On 20 Dec 2011 at 10:09, John Baldwin wrote:

> > That's not what I said John, and I object to you saying that I did. I 
> > said, very specifically, that everything is the way it is for a good 
> > reason. I did not at any stage suggest it was perfect, or right, or 
> > even wise.
> 
> Fair enough, but I'm not sure I would agree with your definition of "good" 
> reasons.

Maybe it's a difference in US vs UK English :). By "good" I equally 
mean "sound" or "valid". 

> > Sorry, I meant race conditions in the way a typical end user 
> > programmer might naively choose to use it. A lot of APIs were dropped 
> > or modified to help inhibit the damage from naïve use.
> 
> Humm.  I fail to see how a user can misuse an assert() in a way that creates
> a race condition.  An assert(), by it's nature, should have no program visible
> changes.  If the programmer puts the assertion in the wrong place then it
> may very well lead to false positives, but that is true of any assertion.  I
> can understand why you may not want users to use the equivalent of an
> 'islocked' function (I'm not a big fan of those myself), but an assertion is
> weaker than an 'islocked' function.

My statements come from my (prolonged) efforts to develop a safe 
permit threading object for C11 as people have the tendency to roll 
their own buggy implementations which just don't work right. This was 
based on the Java permit primitive, but because C has function 
pointers it is more flexible. You can see the last public version of 
this at https://github.com/ned14/C1Xstuff/tree/ISO_TS_pre/N1572. BTW, 
it needs splitting into two implementations, one for single releaser 
and the other for multi releaser.

During the very drawn out process of consulting with everyone who has 
a stake in this, I probably talked to almost everyone who contributed 
to the threading libraries of C (and indeed C++). The fact they 
repeatedly beat my design and implementation into pieces was 
immensely frustrating but in hindsight they were right. As much as 
it's design by committee, there is one hell of a lot of talent in 
that pool.

> We could look at adding an _np extension.  However, I expect that in practice
> nothing is going to use this API for a long while (if ever).  On POSIX systems
> pthreads is going to be more portable and there is a lot of code already 
> written to pthreads.

What's supposed to happen is that the C++ threading layer is going to 
be implemented using the C threading layer - hence the need for 
feature parity. I would imagine that will expose a whole load of 
issues not previously thought through. It certainly ought to be first 
test of the C API in anger anyway.

I think for new code written to run across systems the new API will 
be very useful. Not everything runs POSIX after all. Even with its 
warts that will drive adoption.

> > I might add there is absolutely no reason why implementations can't 
> > add _np extensions.

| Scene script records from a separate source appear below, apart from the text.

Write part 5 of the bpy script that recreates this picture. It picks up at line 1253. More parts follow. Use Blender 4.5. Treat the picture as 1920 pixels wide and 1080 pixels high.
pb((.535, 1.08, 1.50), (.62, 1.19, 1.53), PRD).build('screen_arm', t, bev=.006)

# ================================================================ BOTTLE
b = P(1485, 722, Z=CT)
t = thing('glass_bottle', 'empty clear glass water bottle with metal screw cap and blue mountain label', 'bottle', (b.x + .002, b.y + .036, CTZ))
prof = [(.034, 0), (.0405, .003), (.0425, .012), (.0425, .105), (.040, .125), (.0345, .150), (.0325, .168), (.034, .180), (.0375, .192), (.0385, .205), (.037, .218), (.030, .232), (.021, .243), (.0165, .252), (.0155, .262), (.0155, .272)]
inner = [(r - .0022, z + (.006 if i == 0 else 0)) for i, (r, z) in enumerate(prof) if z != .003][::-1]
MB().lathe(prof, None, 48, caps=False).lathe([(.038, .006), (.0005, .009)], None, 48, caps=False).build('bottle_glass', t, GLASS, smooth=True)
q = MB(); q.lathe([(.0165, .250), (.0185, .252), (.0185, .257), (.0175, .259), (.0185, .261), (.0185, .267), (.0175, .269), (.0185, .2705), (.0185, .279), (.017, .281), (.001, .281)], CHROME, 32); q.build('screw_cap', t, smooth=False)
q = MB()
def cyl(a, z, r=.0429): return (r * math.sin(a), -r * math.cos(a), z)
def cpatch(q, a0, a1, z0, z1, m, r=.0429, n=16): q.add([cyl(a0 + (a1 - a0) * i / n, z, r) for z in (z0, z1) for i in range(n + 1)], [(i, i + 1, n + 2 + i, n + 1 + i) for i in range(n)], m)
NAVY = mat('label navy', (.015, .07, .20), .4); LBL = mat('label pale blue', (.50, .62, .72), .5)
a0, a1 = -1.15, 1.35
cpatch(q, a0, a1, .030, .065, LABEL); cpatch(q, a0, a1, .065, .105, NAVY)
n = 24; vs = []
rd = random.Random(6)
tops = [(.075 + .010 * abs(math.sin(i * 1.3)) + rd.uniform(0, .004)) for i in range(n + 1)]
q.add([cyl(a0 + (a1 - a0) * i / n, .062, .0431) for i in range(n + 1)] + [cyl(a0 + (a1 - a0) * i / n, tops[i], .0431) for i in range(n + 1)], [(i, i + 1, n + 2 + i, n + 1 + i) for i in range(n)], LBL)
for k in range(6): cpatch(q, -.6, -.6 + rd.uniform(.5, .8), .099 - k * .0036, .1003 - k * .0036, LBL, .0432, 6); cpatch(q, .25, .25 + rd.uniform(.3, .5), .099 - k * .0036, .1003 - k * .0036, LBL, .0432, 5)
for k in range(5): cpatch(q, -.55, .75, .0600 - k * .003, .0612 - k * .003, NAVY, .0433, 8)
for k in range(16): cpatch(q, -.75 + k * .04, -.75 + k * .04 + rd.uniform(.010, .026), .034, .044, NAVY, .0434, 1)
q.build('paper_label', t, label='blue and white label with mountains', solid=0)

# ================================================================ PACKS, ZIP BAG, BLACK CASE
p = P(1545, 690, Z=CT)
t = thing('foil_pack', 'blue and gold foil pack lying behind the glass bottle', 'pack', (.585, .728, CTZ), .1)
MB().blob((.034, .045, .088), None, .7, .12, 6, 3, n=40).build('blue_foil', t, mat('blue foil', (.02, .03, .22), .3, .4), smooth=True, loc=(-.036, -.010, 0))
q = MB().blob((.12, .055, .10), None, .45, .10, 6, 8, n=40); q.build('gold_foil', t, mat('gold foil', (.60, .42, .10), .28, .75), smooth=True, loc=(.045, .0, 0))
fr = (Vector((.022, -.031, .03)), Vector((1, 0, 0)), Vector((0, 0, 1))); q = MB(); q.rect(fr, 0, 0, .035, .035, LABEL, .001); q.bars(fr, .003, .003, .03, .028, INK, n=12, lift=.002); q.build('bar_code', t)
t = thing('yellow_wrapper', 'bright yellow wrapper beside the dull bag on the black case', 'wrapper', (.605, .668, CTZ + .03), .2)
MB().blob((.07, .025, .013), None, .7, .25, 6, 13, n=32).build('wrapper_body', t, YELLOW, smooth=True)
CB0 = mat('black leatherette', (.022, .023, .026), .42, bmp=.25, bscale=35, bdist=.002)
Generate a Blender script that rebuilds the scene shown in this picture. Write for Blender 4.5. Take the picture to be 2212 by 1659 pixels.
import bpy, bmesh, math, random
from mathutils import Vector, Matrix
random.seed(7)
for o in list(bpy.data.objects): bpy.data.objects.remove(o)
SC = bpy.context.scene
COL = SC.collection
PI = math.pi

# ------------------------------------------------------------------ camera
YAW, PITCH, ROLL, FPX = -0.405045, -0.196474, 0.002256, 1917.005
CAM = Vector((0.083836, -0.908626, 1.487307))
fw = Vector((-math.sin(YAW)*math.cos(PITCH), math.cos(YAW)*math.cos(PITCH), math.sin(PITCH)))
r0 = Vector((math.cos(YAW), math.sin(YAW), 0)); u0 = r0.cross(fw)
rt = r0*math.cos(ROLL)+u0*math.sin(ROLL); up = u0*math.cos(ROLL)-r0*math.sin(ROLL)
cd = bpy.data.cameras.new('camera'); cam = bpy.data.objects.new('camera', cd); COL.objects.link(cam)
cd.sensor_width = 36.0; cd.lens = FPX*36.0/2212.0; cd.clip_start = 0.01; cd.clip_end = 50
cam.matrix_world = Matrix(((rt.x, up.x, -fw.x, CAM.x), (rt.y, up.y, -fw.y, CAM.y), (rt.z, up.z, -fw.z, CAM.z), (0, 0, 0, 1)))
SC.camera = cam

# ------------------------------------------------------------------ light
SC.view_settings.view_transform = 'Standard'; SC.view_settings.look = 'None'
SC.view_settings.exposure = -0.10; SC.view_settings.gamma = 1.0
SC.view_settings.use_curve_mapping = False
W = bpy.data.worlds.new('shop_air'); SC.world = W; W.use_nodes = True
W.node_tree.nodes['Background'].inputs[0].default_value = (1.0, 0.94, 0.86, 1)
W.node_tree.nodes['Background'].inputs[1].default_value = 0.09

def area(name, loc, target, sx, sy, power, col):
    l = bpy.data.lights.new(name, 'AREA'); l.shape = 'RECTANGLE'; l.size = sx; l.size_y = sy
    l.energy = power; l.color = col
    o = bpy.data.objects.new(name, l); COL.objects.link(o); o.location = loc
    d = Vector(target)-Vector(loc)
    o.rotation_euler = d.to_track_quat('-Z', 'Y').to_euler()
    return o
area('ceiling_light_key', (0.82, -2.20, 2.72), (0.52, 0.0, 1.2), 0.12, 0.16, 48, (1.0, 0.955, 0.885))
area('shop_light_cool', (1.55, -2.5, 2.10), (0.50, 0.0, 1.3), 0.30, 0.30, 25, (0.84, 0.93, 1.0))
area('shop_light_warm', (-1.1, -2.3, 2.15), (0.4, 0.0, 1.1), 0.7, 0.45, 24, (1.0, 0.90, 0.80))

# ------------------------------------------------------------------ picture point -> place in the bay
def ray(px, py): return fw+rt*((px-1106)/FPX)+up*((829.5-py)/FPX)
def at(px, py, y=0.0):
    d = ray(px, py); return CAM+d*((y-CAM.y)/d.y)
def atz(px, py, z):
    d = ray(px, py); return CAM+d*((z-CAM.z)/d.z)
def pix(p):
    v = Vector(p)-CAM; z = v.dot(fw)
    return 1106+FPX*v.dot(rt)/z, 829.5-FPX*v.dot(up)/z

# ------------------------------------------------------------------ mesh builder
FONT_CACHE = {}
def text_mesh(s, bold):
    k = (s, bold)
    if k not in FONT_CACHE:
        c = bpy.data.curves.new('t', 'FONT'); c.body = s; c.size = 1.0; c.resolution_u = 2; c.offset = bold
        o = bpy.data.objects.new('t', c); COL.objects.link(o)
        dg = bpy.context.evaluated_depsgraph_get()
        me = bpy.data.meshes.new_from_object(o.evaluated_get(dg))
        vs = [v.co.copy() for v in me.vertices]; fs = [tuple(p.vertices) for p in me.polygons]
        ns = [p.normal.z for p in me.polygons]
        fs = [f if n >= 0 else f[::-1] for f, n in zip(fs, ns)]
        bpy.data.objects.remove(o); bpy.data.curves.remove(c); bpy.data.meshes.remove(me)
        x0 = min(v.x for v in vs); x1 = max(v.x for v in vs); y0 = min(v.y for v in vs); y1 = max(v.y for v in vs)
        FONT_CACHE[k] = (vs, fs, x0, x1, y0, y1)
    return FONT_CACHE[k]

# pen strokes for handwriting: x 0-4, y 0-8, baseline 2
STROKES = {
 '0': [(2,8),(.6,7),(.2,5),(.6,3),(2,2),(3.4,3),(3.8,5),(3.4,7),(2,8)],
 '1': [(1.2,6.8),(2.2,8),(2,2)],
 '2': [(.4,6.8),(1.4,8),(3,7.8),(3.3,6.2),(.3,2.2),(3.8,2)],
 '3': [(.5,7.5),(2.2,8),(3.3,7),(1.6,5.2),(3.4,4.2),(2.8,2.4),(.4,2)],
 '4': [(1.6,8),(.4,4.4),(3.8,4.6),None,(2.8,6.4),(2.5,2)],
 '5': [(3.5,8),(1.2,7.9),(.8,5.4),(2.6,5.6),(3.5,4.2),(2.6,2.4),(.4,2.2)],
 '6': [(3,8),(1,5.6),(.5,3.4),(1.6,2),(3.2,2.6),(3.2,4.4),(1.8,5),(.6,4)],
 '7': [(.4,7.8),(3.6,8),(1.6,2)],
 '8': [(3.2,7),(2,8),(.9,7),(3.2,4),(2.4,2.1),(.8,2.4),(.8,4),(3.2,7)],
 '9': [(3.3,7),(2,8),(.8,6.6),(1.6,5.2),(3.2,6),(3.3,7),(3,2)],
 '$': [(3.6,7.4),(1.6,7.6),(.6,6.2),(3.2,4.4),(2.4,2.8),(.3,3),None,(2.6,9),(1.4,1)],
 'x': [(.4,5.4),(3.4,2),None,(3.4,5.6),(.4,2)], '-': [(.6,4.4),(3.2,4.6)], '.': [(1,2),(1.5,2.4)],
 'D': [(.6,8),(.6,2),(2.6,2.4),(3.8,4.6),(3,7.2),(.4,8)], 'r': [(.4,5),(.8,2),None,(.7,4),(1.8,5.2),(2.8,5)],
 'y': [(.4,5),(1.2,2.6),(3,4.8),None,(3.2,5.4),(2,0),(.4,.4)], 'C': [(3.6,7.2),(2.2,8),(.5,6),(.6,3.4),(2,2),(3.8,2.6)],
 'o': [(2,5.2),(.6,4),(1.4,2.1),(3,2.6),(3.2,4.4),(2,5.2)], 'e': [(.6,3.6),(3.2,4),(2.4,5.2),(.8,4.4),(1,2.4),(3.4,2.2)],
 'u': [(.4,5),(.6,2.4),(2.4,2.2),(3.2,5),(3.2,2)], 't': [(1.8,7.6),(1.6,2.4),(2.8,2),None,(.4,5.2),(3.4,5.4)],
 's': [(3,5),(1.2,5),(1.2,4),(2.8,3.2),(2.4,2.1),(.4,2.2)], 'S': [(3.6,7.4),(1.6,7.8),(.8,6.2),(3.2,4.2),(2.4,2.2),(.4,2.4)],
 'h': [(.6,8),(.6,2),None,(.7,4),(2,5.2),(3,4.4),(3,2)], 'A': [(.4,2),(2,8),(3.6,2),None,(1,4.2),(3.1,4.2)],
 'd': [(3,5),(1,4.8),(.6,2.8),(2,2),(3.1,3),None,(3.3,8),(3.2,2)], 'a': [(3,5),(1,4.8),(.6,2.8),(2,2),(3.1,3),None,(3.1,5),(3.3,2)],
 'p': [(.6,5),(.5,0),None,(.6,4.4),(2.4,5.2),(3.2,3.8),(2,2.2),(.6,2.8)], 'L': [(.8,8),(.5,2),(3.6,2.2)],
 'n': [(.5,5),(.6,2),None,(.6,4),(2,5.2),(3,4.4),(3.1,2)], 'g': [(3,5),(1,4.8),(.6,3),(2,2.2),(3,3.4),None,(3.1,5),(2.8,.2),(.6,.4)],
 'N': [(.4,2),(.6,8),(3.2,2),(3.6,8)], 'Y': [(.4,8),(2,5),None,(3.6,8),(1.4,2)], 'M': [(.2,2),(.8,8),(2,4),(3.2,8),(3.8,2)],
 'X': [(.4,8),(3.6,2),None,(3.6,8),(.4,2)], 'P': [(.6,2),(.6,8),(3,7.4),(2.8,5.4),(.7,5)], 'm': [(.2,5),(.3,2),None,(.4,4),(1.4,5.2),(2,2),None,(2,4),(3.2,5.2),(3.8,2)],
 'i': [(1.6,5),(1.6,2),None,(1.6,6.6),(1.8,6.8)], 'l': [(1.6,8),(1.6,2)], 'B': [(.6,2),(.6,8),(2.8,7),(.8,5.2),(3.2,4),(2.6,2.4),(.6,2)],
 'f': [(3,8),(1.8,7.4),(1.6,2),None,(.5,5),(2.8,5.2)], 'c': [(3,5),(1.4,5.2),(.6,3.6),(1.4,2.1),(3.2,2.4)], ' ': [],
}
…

The spec might even add them in a later TR if 
> > they prove common enough. For example, I'd like thread_timedjoin() in 
> > there, but I'll have to get Austin to sign off on pthread_timedjoin() 
> > first.
> 
> I agree this would be a useful extension. 

I would personally call it vital in C11, because thread_join() is one 
of the very few places a process can deadlock because there is no 
timed variant. You can avoid pthread_timedjoin() because you have 
thread cancellation, but without cancellation thread_join() leaves 
you no option for catching deadlock at all. This is fatal in C11 and 
it needs to be fixed urgently.

Usefully all major POSIX implementations (including BSD) already 
implement pthread_timedjoin_np(). I just need to get around to 
kicking the ball rolling in the Austin WG.

> What I would actually like in 
> FreeBSD-land (and I'm not sure if Apple's libdispatch already does this 
> internally) is to be able to add a kevent() for a thread and have it fire when 
> the thread exits.  This would be similar to how a thread in NT becomes 
> signalled when it exits.

Oh my and you are on the same page ... my proposals for standardising 
kernel queues got completely shat all over. I also wanted a standard 
API for reading the local process memory map rather than relying on 
reading from /proc and another such that a piece of calling code can 
discover which shared object it is currently executing from (this is 
very useful for binding translations to that which uses them). All 
sadly binned due to lack of established practice.

I also want a batch API for all calls where this makes sense :). It 
would be real nice if you could batch stat() and batch malloc() etc. 
But that'll be long down the line I'd say.